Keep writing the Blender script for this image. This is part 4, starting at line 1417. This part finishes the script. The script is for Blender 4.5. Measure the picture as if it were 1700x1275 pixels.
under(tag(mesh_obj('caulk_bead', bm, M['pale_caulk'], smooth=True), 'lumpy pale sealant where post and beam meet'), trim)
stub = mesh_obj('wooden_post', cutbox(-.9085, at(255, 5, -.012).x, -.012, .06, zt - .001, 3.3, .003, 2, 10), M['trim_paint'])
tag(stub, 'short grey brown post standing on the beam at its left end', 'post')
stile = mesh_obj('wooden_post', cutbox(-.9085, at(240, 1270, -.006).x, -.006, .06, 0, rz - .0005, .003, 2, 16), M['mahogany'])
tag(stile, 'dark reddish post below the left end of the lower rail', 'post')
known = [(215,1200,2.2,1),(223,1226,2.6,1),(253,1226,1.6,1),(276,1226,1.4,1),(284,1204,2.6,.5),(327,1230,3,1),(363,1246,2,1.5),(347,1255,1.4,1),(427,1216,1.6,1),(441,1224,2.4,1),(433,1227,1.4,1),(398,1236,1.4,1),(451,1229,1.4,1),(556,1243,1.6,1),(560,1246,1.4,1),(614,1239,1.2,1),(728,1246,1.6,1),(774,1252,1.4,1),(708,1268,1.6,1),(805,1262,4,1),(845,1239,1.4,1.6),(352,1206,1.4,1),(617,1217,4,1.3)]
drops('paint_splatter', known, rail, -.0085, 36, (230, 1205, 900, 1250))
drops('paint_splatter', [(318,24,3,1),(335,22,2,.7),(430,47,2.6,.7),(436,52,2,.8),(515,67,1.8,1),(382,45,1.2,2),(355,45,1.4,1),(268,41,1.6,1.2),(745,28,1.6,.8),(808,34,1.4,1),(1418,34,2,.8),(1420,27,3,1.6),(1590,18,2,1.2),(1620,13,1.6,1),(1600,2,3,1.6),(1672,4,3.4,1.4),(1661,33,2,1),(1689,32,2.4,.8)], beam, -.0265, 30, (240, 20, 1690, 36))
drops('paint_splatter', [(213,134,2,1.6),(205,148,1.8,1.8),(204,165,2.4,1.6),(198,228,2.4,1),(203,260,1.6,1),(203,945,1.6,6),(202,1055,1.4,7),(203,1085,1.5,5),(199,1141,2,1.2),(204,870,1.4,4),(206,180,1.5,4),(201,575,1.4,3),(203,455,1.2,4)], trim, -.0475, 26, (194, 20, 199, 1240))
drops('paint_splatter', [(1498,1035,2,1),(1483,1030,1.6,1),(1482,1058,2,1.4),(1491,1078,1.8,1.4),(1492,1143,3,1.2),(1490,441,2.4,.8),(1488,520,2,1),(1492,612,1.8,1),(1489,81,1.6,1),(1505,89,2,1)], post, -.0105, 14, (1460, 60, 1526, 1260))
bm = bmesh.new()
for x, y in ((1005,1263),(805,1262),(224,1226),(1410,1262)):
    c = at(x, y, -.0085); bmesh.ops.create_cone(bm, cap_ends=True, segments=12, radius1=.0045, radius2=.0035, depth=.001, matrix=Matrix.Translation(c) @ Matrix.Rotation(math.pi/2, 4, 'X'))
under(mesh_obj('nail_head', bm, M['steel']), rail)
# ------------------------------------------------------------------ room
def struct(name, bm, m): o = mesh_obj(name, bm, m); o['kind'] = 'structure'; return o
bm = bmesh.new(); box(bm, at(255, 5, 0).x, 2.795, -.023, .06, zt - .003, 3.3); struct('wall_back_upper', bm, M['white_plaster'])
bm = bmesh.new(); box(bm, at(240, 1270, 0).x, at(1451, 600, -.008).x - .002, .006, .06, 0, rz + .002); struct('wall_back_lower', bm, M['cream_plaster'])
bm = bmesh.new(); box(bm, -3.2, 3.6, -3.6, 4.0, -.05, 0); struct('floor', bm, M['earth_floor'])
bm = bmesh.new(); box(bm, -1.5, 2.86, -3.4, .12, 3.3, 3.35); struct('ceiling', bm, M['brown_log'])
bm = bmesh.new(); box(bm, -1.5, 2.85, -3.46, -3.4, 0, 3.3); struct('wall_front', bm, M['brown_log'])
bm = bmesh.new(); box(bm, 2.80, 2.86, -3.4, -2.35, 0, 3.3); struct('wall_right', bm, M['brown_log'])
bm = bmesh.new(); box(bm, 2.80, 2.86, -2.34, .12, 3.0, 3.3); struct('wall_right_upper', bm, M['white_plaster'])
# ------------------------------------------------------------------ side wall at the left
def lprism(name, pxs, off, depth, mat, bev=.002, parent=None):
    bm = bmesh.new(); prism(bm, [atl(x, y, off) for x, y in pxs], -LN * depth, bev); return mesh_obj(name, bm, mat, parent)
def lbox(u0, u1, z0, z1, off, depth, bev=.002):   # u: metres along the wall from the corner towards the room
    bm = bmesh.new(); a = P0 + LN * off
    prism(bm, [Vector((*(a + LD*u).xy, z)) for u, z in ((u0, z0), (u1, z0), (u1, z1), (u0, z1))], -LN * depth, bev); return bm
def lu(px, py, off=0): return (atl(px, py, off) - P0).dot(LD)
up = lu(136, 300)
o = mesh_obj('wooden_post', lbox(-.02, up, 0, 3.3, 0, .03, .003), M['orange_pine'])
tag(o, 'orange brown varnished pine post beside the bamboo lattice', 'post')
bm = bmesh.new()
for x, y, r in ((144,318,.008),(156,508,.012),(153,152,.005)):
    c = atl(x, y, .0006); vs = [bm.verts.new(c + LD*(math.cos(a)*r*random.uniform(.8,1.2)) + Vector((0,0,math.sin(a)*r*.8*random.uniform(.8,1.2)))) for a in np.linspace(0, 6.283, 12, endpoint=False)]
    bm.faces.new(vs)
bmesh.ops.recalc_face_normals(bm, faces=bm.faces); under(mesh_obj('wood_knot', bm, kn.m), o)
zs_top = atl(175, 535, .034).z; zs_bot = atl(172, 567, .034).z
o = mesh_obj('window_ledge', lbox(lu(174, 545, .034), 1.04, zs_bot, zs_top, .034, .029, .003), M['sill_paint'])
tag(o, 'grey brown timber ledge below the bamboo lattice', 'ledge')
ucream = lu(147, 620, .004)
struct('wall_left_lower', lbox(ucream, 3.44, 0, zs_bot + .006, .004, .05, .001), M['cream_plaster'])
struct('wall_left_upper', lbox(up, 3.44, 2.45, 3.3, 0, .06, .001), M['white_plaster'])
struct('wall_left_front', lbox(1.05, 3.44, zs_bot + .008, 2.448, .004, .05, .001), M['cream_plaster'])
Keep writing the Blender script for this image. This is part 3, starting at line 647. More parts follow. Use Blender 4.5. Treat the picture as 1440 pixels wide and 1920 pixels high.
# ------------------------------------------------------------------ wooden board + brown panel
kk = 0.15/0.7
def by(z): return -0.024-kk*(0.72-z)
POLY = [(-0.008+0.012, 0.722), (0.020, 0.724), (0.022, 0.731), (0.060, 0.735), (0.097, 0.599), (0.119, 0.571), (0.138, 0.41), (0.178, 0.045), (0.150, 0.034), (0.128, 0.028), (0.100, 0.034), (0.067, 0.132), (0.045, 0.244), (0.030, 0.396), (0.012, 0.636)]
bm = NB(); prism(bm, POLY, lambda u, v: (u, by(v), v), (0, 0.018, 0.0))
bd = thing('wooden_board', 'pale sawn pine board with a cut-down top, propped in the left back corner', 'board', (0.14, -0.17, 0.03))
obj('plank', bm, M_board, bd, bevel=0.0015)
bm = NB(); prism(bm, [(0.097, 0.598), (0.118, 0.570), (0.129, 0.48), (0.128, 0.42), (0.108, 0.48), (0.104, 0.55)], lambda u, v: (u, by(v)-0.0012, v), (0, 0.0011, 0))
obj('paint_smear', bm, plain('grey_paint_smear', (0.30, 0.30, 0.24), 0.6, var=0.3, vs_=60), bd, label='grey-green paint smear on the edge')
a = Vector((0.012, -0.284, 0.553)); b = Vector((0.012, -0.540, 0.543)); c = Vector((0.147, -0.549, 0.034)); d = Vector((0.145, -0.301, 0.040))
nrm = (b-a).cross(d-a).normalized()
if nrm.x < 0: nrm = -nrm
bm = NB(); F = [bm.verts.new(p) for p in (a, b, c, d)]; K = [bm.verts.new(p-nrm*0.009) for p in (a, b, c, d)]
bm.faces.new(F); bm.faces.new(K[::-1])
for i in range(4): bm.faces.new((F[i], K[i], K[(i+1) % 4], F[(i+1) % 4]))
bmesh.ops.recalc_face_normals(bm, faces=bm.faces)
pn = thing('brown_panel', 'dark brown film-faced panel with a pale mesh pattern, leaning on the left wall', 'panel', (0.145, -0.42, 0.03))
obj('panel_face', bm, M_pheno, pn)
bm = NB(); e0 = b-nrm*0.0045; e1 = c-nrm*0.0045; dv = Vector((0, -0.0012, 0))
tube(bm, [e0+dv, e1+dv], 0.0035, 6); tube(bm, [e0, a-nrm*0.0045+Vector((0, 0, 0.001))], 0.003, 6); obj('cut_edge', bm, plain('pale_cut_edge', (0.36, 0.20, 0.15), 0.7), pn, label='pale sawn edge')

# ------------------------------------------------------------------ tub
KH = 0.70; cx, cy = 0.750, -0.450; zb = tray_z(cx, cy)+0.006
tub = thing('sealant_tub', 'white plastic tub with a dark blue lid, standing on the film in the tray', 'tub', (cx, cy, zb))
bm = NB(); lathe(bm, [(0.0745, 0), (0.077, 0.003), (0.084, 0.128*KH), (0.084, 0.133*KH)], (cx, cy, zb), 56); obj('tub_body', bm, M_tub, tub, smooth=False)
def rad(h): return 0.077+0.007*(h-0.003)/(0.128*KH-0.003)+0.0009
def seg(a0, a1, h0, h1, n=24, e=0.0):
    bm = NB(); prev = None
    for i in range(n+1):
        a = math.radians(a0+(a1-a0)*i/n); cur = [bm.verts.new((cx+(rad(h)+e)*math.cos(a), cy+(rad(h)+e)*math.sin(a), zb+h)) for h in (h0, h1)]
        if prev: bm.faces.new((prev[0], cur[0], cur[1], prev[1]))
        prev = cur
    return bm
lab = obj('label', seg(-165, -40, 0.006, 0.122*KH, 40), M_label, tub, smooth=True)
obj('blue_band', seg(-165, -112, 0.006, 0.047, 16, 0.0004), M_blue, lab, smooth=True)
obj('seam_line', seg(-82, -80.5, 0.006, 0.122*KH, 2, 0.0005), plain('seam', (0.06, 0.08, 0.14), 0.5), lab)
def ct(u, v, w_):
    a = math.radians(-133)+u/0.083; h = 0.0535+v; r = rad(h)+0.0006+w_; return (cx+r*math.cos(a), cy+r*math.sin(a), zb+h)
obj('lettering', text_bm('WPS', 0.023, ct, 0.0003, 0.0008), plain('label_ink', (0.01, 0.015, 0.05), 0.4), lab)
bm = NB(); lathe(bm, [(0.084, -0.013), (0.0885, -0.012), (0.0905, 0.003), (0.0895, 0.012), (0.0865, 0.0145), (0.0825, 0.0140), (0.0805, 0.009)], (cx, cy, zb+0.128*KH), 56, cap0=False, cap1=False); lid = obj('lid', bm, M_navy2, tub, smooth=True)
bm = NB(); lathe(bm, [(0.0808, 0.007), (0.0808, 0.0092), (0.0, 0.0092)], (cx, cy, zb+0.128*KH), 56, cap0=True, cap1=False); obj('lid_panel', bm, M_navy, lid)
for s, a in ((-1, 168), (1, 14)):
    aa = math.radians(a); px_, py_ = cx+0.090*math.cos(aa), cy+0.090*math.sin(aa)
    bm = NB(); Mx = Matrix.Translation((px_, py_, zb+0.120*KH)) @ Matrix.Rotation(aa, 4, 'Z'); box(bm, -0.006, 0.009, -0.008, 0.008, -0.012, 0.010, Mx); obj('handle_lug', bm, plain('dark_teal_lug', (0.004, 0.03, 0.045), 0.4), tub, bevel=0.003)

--

Copy every line in the entries above that has the string "part" in it.

■ **Result of the task**:
Keep writing the Blender script for this image. This is part 4, starting at line 1417. This part finishes the script. The script is for Blender 4.5. Measure the picture as if it were 1700x1275 pixels.
Keep writing the Blender script for this image. This is part 3, starting at line 647. More parts follow. Use Blender 4.5. Treat the picture as 1440 pixels wide and 1920 pixels high.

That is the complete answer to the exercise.